## GIVEN RECORDS:
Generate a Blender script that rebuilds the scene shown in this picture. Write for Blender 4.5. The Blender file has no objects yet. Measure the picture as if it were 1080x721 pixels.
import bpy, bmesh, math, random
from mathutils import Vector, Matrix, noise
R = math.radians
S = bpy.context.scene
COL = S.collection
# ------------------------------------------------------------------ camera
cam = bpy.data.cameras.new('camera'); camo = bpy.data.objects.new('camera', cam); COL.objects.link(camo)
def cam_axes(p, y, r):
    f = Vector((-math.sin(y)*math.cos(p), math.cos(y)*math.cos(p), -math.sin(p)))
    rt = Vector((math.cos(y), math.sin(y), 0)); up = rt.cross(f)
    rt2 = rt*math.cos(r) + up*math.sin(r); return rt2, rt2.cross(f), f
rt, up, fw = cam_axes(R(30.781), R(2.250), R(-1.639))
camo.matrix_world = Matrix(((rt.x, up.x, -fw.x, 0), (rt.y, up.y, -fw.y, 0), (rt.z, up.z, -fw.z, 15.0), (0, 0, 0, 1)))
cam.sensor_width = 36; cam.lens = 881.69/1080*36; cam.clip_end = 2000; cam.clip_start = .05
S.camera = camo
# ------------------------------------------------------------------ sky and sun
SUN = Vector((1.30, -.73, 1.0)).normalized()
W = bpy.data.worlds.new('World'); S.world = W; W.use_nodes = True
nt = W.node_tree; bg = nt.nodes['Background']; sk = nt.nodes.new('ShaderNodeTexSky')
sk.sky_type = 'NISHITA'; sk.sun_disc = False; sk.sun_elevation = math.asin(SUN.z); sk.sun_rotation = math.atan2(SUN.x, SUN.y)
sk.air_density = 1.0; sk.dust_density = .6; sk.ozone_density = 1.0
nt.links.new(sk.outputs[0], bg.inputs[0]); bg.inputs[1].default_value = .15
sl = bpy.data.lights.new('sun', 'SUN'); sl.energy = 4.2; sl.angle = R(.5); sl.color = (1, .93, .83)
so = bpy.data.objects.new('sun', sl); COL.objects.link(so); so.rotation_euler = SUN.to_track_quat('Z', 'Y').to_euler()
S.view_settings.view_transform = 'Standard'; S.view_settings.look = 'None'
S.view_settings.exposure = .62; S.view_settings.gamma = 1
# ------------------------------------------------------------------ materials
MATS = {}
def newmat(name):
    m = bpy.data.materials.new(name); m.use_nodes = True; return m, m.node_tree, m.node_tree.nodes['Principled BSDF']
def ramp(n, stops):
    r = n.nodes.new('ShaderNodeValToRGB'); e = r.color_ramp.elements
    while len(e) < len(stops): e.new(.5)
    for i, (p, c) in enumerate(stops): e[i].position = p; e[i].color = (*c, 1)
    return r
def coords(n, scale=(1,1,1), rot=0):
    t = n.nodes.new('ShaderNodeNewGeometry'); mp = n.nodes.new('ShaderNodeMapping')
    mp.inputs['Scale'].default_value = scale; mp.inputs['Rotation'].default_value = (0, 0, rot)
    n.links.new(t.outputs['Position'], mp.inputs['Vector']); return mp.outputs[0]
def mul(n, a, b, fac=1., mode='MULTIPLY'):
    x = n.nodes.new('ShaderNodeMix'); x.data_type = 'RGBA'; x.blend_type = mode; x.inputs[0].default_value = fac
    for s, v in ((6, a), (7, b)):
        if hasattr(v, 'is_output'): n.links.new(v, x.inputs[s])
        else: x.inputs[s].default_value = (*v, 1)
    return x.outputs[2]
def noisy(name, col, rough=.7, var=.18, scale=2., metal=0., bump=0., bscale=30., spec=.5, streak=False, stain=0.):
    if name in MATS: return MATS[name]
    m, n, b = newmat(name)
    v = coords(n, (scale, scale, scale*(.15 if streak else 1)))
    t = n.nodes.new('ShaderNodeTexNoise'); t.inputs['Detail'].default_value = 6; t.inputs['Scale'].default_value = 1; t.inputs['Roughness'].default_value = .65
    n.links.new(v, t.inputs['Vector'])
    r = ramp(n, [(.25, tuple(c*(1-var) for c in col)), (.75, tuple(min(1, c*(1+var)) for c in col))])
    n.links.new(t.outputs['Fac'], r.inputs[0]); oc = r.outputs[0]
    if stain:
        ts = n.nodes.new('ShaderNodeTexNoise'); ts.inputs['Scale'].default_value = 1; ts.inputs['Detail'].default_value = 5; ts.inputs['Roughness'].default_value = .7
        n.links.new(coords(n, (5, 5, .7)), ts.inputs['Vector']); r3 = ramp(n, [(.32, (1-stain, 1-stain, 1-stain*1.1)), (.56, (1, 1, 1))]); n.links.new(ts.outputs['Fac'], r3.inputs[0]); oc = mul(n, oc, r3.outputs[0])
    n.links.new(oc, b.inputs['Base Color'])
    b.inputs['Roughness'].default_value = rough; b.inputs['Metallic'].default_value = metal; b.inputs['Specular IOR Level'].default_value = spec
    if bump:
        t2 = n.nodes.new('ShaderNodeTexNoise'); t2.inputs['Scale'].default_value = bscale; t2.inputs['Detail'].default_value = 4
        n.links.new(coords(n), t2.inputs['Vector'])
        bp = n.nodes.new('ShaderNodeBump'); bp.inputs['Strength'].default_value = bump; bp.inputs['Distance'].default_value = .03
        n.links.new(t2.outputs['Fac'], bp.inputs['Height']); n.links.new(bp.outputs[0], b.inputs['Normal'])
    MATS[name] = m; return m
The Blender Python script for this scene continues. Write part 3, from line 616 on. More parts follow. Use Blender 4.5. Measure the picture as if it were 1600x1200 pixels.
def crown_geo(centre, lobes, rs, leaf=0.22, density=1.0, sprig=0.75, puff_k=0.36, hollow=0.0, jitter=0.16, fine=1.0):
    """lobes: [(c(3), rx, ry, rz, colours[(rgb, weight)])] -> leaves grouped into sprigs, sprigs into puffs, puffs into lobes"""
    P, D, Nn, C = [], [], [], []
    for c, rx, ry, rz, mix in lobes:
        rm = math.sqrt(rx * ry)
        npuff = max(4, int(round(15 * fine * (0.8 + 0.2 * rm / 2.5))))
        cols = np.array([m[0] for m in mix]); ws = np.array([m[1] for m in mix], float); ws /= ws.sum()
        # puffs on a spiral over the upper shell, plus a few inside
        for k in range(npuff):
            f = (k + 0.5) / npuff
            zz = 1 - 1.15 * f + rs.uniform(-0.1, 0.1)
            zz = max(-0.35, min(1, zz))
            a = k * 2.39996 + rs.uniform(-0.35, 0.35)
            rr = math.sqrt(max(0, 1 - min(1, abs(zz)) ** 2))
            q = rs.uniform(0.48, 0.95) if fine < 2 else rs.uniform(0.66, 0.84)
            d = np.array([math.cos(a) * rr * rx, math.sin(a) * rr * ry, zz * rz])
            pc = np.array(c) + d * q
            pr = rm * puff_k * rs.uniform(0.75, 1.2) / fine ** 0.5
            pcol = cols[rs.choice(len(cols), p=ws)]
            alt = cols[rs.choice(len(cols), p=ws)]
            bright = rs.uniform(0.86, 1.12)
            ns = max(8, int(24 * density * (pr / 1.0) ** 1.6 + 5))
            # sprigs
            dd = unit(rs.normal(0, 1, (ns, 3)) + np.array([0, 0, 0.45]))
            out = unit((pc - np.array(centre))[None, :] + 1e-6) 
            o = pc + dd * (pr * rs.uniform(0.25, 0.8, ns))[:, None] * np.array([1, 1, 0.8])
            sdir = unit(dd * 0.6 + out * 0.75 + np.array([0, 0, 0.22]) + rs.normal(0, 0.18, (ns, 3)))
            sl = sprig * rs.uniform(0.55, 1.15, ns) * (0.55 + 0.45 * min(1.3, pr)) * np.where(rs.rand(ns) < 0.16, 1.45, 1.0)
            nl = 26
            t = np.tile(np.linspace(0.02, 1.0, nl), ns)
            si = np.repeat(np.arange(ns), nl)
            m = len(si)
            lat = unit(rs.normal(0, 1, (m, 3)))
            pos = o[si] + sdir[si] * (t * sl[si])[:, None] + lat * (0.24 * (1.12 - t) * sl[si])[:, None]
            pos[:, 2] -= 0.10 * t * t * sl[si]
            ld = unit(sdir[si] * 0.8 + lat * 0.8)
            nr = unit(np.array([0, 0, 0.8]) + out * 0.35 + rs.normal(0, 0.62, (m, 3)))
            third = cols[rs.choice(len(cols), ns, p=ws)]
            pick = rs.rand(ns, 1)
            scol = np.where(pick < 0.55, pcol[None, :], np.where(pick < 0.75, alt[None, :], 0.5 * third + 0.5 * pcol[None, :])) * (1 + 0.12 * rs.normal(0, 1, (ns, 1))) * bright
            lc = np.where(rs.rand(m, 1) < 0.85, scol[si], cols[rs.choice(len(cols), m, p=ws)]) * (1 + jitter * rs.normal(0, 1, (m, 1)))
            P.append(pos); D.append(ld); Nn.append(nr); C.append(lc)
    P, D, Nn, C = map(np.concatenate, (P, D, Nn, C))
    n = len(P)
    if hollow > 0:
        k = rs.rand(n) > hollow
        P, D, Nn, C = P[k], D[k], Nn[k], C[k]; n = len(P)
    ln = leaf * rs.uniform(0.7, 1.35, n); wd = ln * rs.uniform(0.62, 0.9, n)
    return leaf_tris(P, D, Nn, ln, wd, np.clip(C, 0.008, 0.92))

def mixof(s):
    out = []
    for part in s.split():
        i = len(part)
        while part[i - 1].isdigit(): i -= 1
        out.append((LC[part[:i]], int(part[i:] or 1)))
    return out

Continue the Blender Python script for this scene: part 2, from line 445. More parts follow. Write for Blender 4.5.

## EXERCISE REQUIREMENTS:
A line counts if it holds the word "parts". Work out how many lines in the listing count, and give only that number.

## WRITTEN RESPONSE:
2